7 Ocak 1981 tarihinde stajyer öğretmen iken görevinden alınan Taner Çelik, mahkemece çarptırıldığı cezayı çektikten sonra görevine dönmek için MEB'e müracaat etti. Bakanlık bu talebi hapis cezası aldığı için reddetti.

Bayındırlık ve İskan Bakanlığı'nda çalışan Mezher Özmen de siyasi sebeplerle yargılandı. İş akdi feshedilen Özmen, yargılama sonunda beraat etti. Daha sonra görevine dönmek için bakanlığa müracaat eden Özmen'in talebi kabul edilmedi.

12 Eylül mağdurlarının görevlerine dönmesi için idare mahkemelerine dava açan avukat Hasan Sever, siyasi sebeplerden dolayı kurumların talepleri kabul etmediğini iddia ediyor. Avukat Sever, bu konuda resmî kurumlara takdir hakkının verildiğini ve kurumların takdir hakkını hep olumsuz yönde kullandığını kaydetti. Çeşitli sebeplerle ceza alanlara geçen yıl memnu haklarının iade edildiğini hatırlatan Sever, resmî kurumlara çok sayıda başvurunun olduğunu; ancak hiçbirinin kabul edilmediğini ifade ediyor. Sever, kurumların ret kararına karşı idare mahkemelerinde dava açtıklarını belirtiyor.

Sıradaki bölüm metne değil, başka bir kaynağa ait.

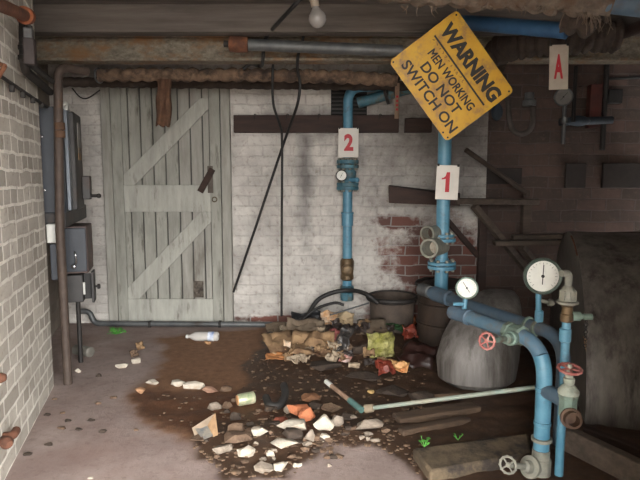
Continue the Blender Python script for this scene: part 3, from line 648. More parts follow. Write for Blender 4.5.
plate_sign('number_sign', '2', 338.5, 128.5, 358.5, 157, YR-.06, 'white card sign with a red 2, on the pipe against the back wall', 'sign', SIGNW, REDINK, (.28, .74, .22, .80))
plate_sign('number_sign', '1', 436, 165.5, 458.5, 199.5, 3.2, 'white card sign with a red 1, on the blue pipe below the yellow warning', 'sign', SIGNW, REDINK, (.24, .70, .22, .80), .035)
t, c, R, U, w, h = plate_sign('letter_tag', 'A', 549.5, 46, 568, 88.5, 3.0, 'stained beige tag with a red A, hung by wires at top right', 'sign', TAGW, REDINK, (.24, .72, .24, .79), -.03)
mb = MB()
for a in (-.42, .38): mb.tube([c+R*w*a+U*h*.5, c+R*w*a+U*(h*.5+.1)+V((0,.06,0))], .0025, 6)
mb.build('hanging_wire', BLACKIRON, t)

# riser 1
YR1 = 3.3; x1 = P(443, 215, YR1).x; z1 = lambda y: P(443, y, YR1).z
t = thing('blue_pipe', (x1, YR1, z1(296)), 'blue vertical pipe carrying sign 1, with a flanged valve, behind the warning sign', 'pipe')
bb_ = bend([(x1, YR1, z1(236)), (x1, YR1, z1(21)), P(567, 31, 2.85)], .12, 8)
MB().tube(bb_[:3], .039, 22).build('upper_tube', BLUE, t); MB().tube(bb_[2:], .0392, 22).build('overhead_tube', M('shaded_blue_paint', (40, 78, 116), (56, 94, 130), 9, .45, 0, .2, (52, 60, 70), .38), t)  # overhead run of the same pipe in darker blue, shade put into the colour
MB().tube([(x1, YR1, z1(292)), (x1, YR1, z1(258))], .04, 22).build('lower_tube', BLUE, t)
MB().lathe((x1, YR1, z1(268)), (0,0,1), [(0,.05),(.02,.04),(.06,.034),(.12,.034),(.16,.04),(.19,.05)], 22).build('valve_body', BLUE, t)
flange(t, (x1, YR1, z1(241.5)), (0,0,1), .078, .022, BLUE); flange(t, (x1, YR1, z1(237)), (0,0,1), .07, .018, BLUE)
flange(t, (x1, YR1, z1(269)), (0,0,1), .083, .024, BLUE); flange(t, (x1, YR1, z1(264.5)), (0,0,1), .083, .02, BLUE)
def port(parent, base, mouth, R, mat, name, plug=None):
    base, mouth = V(base), V(mouth); d = (mouth-base).normalized(); L_ = (mouth-base).length
    p_ = MB().lathe(base, d, [(0,R*.86),(L_*.75,R*.9),(L_*.78,R),(L_,R),(L_+.001,R*.78),(L_*.4,R*.74)], 26).build(name, mat, parent)
    if plug: MB().lathe(base+d*L_*.42, d, [(0,R*.72),(.008,R*.72),(.016,R*.4)], 20).build('plug', plug, p_)
port(t, (x1, YR1, z1(246)), P(429, 248.5, YR1-.15), .056, GREYCAST, 'outlet', ST_W)
port(t, (x1-.02, YR1+.02, z1(232)), P(427, 234, YR1-.08), .047, GREYCAST, 'capped_branch', BROWNPIPE)

# yellow warning sign
SY = 2.86
TL, TR, BL, BR = [P(x, y, SY) for x, y in ((454, 9.5), (514, 88), (391.5, 62), (446.5, 145))]
cen = (TL+TR+BL+BR)/4; R = ((TR-TL)+(BR-BL)).normalized(); U = ((TL-BL)+(TR-BR)).normalized(); U = (U-R*U.dot(R)).normalized(); N = R.cross(U)
w = ((TR-TL).length+(BR-BL).length)/2; h = ((TL-BL).length+(TR-BR).length)/2
t = thing('warning_sign', cen, 'worn yellow warning plate hanging askew as a diamond, black lettering', 'sign')
bm = bmesh.new(); cr = .05
outl = []
for sx, sy in ((-1,-1),(1,-1),(1,1),(-1,1)):
    for k_ in range(5):
        a = math.atan2(sy, sx)-math.pi/4+k_*math.pi/8; q_ = .022
        outl.append(cen+R*(sx*(w/2-q_)+math.cos(a)*q_)+U*(sy*(h/2-q_)+math.sin(a)*q_))
v1 = [bm.verts.new(p-N*.002) for p in outl]; v2 = [bm.verts.new(p+N*.002) for p in outl]
bm.faces.new(v1[::-1]); bm.faces.new(v2)
for i in range(len(outl)): j = (i+1) % len(outl); bm.faces.new((v1[i], v1[j], v2[j], v2[i]))
mb = MB(); mb.bm.free(); mb.bm = bm; pl = mb.build('plate', YELLOW, t)
O = cen-R*w/2+U*h/2+N*.0022
def uv_(u, v): return O+R*w*u-U*h*v
mb = MB()
def line(body, u0, u1, v0, v1, bold):
    for i, (a, b_) in enumerate(((0, 0),) if bold else ((-1, -1), (1, -1), (1, 1), (-1, 1))):
        text_mesh(mb, body, uv_(u0, v1)+R*a*.0013+U*b_*.0013, R, U, w*(u1-u0), h*(v1-v0), bold, .0006+.00008*i)
line('WARNING', .055, .955, .125, .315, .05); line('MEN WORKING', .17, .885, .475, .575, 0); line('DO NOT', .23, .83, .62, .745, .022); line('SWITCH ON', .10, .955, .785, .915, .022)
mb.beam(uv_(.07, .385)+N*.0006, uv_(.93, .385)+N*.0006, .009, .0008, N); mb.build('lettering', INK, t, smooth=False)
mb = MB(); random.seed(3)
for k_ in range(11):
    u = .10+k_*.05; q = [uv_(u+random.uniform(-.01,.02), .408+random.uniform(0,.03))+N*.0006 for _ in range(4)]
    mb.tube(spl(q, 3), .0016, 5)
mb.build('scrawl', INKFADE, t, label='faded handwritten scrawl, illegible')
mb = MB()
for u, v in ((.04, .04), (.97, .05), (.03, .96), (.97, .96), (.90, .97)): mb.lathe(uv_(u, v), N, [(0,.005),(.001,.005)], 12)
mb.build('fixing_hole', INK, t)
MB().tube(spl([uv_(.04, .04), uv_(.0, -.03)+V((0,.02,.02)), P(452, 0, 2.72)], 5), .003, 6).build('hanging_wire', BLACKIRON, t)

# big overhead lagging, top right
t = thing('lagged_pipe', P(520, 0, 2.6), 'thick pale ragged lagging on the pipe across the top right corner', 'pipe')
lag([P(352, -17, 2.75), P(480, -6, 2.68), P(560, -3, 2.62), P(612, 2, 2.57)], .066, .085, .22, rag=.3).build('lagging', LAGPALE, t)
MB().tube([P(606, 2, 2.57), P(700, 12, 2.5)], .047, 18).build('bare_tube', BLUEDK, t, label='bare blue end of the pipe')
mb = MB(); random.seed(11)
for k_ in range(46):
    x = random.choice((random.gauss(598, 12), random.gauss(588, 8), random.uniform(400, 560))); y0_ = 10 if x < 560 else 16; a = P(x, y0_-4, 2.58); ln = random.uniform(.03, .10) if x > 560 else random.uniform(.02, .05)
    b_ = a+V((random.uniform(-.03,.03), random.uniform(-.02,.02), -ln)); mb.tube(spl([a, a.lerp(b_, .5)+V((random.uniform(-.015,.015),0,0)), b_], 3), lambda u, an: .004*(1-.7*u), 5)
mb.build('frayed_strands', LAGPALE, t, kind='stuff')
lag([P(566, 18, 2.7), P(580, 22, 2.66), P(592, 30, 2.63)], .05, .06, .3, rag=.5).build('torn_sleeve', LAGDK, t)
t = lag([P(486, 70, 3.7), P(496, 54, 3.6), P(512, 44, 3.5), P(545, 40, 3.4), P(620, 36, 3.3)], .085, .05, .22, rag=.2).build('lagged_pipe', LAGDK, None, 'dark ribbed lagged pipe bending under the blue overhead pipe, right of the sign', 'pipe')
MB().tube([P(555, 58, 4.2), P(680, 12, 2.9)], .035, 14).build('ceiling_pipe', DARKWOOD, None, 'dark pipe slanting along the ceiling at the far right', 'pipe')

# ------------------------------------------------------------------ dark right side: timbers and fittings on the rear wall
YA = YB+.14
t = thing('timber_shelf', P(460, 205, 4.2), 'old timber shelf board on slanting struts, on the brick wall behind sign 1', 'shelf')
mb = MB(); a, c = P(389, 194, 4.24), P(531, 203, 4.4)
mb.hexa([P(389, 203, 4.1), P(460, 206, 4.1), P(460, 204, 4.36), P(389, 198, 4.36), P(388.5, 186, 4.1), P(460, 196, 4.1), P(460, 193, 4.36), P(389, 185, 4.36)])
mb.build('board', DARKWOOD, t, bevel=.004)
mb = MB(); mb.beam(P(452, 201, 4.14), P(534, 202, 4.5), .12, .045); mb.build('board', GREYWOOD, t, bevel=.005)
MB().beam(P(474, 206, 4.2), P(527, 270, 4.45), .05, .045).build('strut', GREYWOOD, t, bevel=.003)
MB().beam(P(440, 212, 4.3), P(478, 256, YB-.02), .03, .04).build('strut', DARKWOOD, t, bevel=.003)
pxbox(MB(), 479, 205, 487, 296, YB-.06, .06).build('post', DARKWOOD, t, bevel=.004)
pxbox(MB(), 523, 205, 531, 240, YA-.08, .07).build('hanger', GREYWOOD, t, bevel=.004)
pxbox(MB(), 458, 168, 522, 184, YA-.06, .06).build('wall_plank', M('black_plank', (62, 55, 52), (48, 44, 43), 6, .9, 0, .3), None, 'black plank fixed to the brick wall above the timber shelf', 'plank', bevel=.004)
MB().tube([P(466, 150, 4.0), P(527, 193, 4.25)], .018, 12).lathe(P(527, 190, 4.25), (0,0,-1), [(0,.024),(.05,.024)], 12).build('iron_pole', BROWNPIPE, None, 'slanting iron pole resting on the timber shelf below the yellow sign', 'pole')
t = thing('timber_rail', P(570, 242, 3.9), 'long pale-edged timber rail on the wall above the big dark guard', 'rail')
MB().beam(P(494, 243, 4.0), P(700, 240, 3.9), .1, .035).build('board', GREYWOOD, t, bevel=.004)
MB().beam(P(512, 237, 4.06), P(720, 232, 3.96), .09, .03).build('board', GREYWOOD, t, bevel=.004)
MB().beam(P(521, 246, 4.05), P(556, 290, 4.3), .05, .04).build('strut', GREYWOOD, t, bevel=.003)
for i, (x0, x1_) in enumerate(((566, 586), (603, 660))):
    pxbox(MB(), x0, 163, x1_, 188, YA-.03, .03).build('wall_plank', MC['black_plank'], None, ('short', 'long')[i]+' black plank let into the brick wall '+('right of the slanting pole', 'at the right edge')[i], 'plank', bevel=.004)
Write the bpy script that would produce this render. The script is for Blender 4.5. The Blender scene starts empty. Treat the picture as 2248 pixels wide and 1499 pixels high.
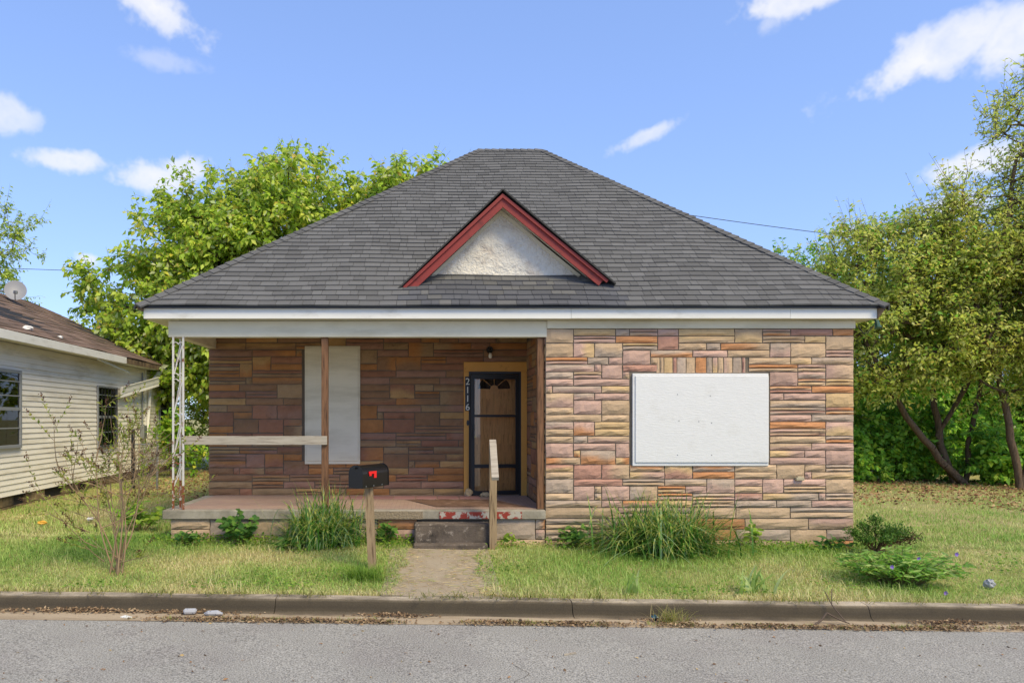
import bpy, math, random
import numpy as np
from mathutils import Vector, Matrix

# ------------------------------------------------------------------ camera, sky, sun, exposure
CAMZ, FPX, VPX, VPY = 1.82, 1600.0, 940.0, 918.0      # eye height; focal length and vanishing point in photo pixels
scn = bpy.context.scene
col = scn.collection
cam_d = bpy.data.cameras.new('camera'); cam = bpy.data.objects.new('camera', cam_d); col.objects.link(cam)
cam.location = (0, 0, CAMZ); cam.rotation_euler = (math.pi/2, 0, 0)
cam_d.sensor_width = 36.0; cam_d.lens = FPX/2248*36
cam_d.shift_x = (1124-VPX)/2248; cam_d.shift_y = (VPY-749.5)/2248
cam_d.clip_start = .05; cam_d.clip_end = 3000
scn.camera = cam
SUN_EL, SUN_AZ = math.radians(50), math.radians(144)     # azimuth clockwise from +Y
SUN_STR, SKY_STR, EXPO = 3.0, 0.15, 0.5
sd = Vector((math.sin(SUN_AZ)*math.cos(SUN_EL), math.cos(SUN_AZ)*math.cos(SUN_EL), math.sin(SUN_EL)))
sun_d = bpy.data.lights.new('sun', 'SUN'); sun = bpy.data.objects.new('sun', sun_d); col.objects.link(sun)
sun_d.energy = SUN_STR; sun_d.angle = math.radians(26); sun_d.color = (1.0, .85, .53)
sun.rotation_euler = sd.to_track_quat('Z', 'Y').to_euler(); sun.location = sd*60
scn.view_settings.view_transform = 'Standard'; scn.view_settings.look = 'None'
scn.view_settings.gamma = 1; scn.view_settings.exposure = EXPO; scn.view_settings.use_curve_mapping = False

def pxdir(px, py): return Vector(((px-VPX)/FPX, 1, (VPY-py)/FPX)).normalized()

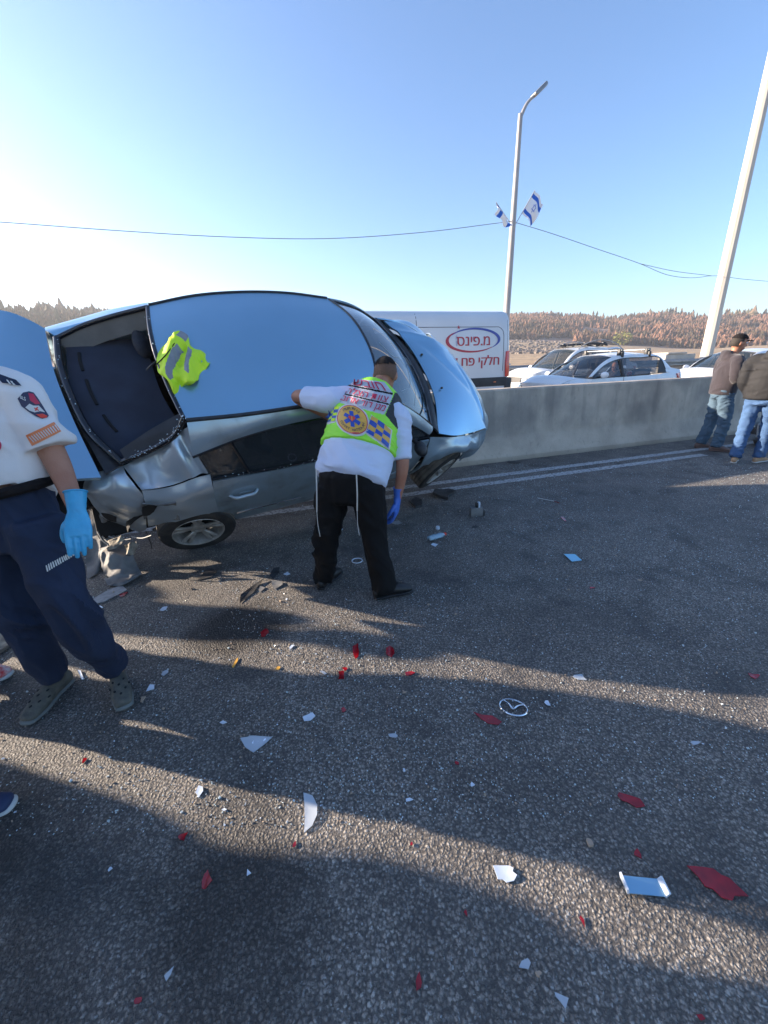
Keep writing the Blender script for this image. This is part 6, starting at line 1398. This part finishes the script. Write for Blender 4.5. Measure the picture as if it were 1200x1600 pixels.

25 bin memur görevden alınmıştı

Adalet Bakanlığı'nın verilerine göre darbeden sonra hakkında dava açılmadan sadece görevlerinden alınanların sayısı 4 bin 509. Bunların 95'ini öğretim görevlisi, 2 bin 515'ini öğretmen, bin 298'ini memur, 307'sini işçi, 30'unu ise diğer kurumlarda çalışanlar oluşturuyor. 4 bin 509 memur ise sürgün edildi. Sıkıyönetim mahkemelerince hapis cezasına çarptırılanların sayısı ise kesin olarak bilinmiyor. Ancak yaklaşık 25 bin memurun ceza alarak görevinden alındığı belirtiliyor. Darbeden sonra hüküm giyenler 1991 yılında tahliye edildi.

Bilgi fişinin arşivden silinme kararı doğru

Ankara'da ikamet eden bir kişi, Sivas Valiliği'ne başvurarak, hakkında düzenlenmiş parmak izi kaydı ile bilgi fişinin arşivden silinmesini istedi. Valiliğin bu başvuruyu reddetmesi üzerine dava açtı. Sivas İdare Mahkemesi, valiliğin işlemini iptal etti. Mahkemenin kararında, davacının, 22 Eylül 1980'de yasak yayın bulundurmak suçlamasıyla gözaltına alındığı, hakkında bilgi fişi düzenlendiği ve parmak izi alındığı belirtilerek, ancak bu kişinin, hakkında adli işlem başlatılmadan salıverildiğine işaret edildi. Bunun da bilgi fişi doldurulması ile ilgili yasadaki durumlardan hiçbirine girmediği belirtildi. Sivas Valiliği, bu kararı temyiz edince dosya, Danıştay 10. Dairesi'ne geldi. Danıştay ise temyiz kararını haksız buldu.